Emerging blinking from the theater, it was a bit hard to get back into the messy Mardi Gras boozy body smoosh of SXSW’s main strip, so I headed straight to Noisey’s night to catch Public Access TV. I’ve seen singer John Eatherly in a number of guises over a number of years—first as the drummer in raucous teen garage rock act Be Your Own Pet, then playing with Luke Rathborne, then The Virgins—but taking the leap to be a frontman is his strongest move yet. Super loud and powered by charm, NYC-srut, and oodles of late-70s/new wave pop panache, Public Access TV are hands down my new favorites. (Sorry Shamir, but let’s all be polygamous, yeah?)

Twin Peaks followed by plugging in and tweaking out: Crowd surfing, hair flying, and larynx-shredding vocals that maintain just the right amount of sing-ability. Indie rock is not dead, so can everyone stop going on about it. That being said, after Twin Peaks, I was over guitars. I wanted bleeps! I did not want The Horrorist who looks like Bono in a Berlin fetish club. L-Vis 1990 brought the bangers—with a few nice nods to Bmore/Jersey club—and an alarming immobile coiffure (hello Ryan Cabrera from Day 1, is this an emergent boy-hair trend? DOWN WITH THE MAN BUNS ALREADY!)
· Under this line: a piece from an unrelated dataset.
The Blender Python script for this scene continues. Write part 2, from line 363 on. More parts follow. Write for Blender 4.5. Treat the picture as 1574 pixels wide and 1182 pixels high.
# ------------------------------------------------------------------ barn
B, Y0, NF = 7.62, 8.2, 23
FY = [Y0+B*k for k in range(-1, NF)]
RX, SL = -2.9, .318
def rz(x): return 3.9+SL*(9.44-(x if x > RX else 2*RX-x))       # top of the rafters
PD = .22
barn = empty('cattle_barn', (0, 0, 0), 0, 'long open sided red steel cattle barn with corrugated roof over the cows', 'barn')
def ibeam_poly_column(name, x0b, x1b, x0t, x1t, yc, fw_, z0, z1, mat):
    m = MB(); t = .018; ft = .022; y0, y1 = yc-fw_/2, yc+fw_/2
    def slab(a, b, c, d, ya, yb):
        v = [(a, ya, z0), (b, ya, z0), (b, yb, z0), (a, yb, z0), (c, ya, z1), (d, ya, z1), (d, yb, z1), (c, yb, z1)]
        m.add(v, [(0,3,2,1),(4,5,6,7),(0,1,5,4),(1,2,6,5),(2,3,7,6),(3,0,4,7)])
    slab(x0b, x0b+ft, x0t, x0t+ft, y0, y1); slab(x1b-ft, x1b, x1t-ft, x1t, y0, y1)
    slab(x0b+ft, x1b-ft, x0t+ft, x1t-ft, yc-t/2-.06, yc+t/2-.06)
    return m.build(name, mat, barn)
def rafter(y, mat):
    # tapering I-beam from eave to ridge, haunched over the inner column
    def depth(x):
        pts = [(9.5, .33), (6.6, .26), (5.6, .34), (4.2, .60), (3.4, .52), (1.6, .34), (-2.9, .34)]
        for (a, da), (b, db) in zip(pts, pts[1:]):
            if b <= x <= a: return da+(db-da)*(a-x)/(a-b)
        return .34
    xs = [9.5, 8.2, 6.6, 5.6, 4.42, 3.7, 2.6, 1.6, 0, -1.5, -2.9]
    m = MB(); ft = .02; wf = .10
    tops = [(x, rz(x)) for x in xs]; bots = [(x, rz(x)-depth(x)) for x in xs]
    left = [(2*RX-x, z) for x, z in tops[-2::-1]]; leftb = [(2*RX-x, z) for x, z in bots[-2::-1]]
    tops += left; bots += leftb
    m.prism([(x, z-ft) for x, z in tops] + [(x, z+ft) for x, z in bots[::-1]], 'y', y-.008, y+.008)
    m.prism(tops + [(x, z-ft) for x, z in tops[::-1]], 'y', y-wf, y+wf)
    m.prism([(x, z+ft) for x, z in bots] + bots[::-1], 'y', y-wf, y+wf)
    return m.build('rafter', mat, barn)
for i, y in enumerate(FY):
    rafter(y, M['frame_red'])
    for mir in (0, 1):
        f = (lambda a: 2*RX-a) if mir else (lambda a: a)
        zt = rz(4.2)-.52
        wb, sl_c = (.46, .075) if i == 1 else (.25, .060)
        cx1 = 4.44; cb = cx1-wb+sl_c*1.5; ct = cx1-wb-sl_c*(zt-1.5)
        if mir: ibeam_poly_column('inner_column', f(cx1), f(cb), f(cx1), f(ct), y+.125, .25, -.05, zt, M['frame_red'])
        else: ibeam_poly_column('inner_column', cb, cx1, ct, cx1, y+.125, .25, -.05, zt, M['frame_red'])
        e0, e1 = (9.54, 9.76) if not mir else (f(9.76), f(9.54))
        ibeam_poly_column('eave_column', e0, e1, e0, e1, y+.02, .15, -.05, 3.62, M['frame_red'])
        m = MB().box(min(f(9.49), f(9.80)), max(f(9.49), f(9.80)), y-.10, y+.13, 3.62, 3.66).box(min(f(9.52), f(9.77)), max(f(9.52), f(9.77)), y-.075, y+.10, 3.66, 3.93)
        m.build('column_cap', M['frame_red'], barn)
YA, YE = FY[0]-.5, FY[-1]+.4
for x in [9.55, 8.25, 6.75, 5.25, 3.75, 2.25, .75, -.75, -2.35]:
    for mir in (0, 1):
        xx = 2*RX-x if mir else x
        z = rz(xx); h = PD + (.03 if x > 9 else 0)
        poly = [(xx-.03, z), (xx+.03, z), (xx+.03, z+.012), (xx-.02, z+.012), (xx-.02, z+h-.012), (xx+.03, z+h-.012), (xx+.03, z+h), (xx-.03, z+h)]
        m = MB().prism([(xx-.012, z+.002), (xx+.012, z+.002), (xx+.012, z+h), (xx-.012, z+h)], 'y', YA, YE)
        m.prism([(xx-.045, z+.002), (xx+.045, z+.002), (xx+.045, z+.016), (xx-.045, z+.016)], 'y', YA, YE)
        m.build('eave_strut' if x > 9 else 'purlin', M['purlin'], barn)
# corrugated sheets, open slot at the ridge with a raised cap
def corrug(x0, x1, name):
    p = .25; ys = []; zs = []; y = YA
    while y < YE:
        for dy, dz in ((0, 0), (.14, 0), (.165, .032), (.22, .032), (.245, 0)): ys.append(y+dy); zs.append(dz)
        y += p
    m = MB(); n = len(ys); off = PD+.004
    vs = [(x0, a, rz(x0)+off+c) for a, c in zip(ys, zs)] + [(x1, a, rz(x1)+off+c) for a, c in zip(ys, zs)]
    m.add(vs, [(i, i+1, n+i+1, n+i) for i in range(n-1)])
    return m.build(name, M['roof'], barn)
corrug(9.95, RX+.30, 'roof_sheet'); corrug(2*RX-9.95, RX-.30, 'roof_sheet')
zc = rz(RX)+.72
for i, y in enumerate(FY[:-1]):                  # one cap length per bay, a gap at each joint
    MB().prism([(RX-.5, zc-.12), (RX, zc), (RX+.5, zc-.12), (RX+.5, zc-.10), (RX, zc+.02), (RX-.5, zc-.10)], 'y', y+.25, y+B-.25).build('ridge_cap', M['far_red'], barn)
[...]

To close out the night at the unfeasibly early time of 2 AM was Sophie who is playing a record 10 shows across five days this SXSW. The man in the kimono and the backpack was very down. Sophie (can we just call him Sam?) is ever so handsome in his mock white turtleneck and his side-swooped ginger curls. With every wrist flick and nob twist he’s pouted like a new romantic, or an Olsen twin. Musically I’d like to think that Sophie resurrected Keyboard Cat from the dead because he couldn’t find a suitable collaborator IRL and they started making tunes together and what came out was PC Music. Sophie is the sonic equivalent of kawaii. Bai.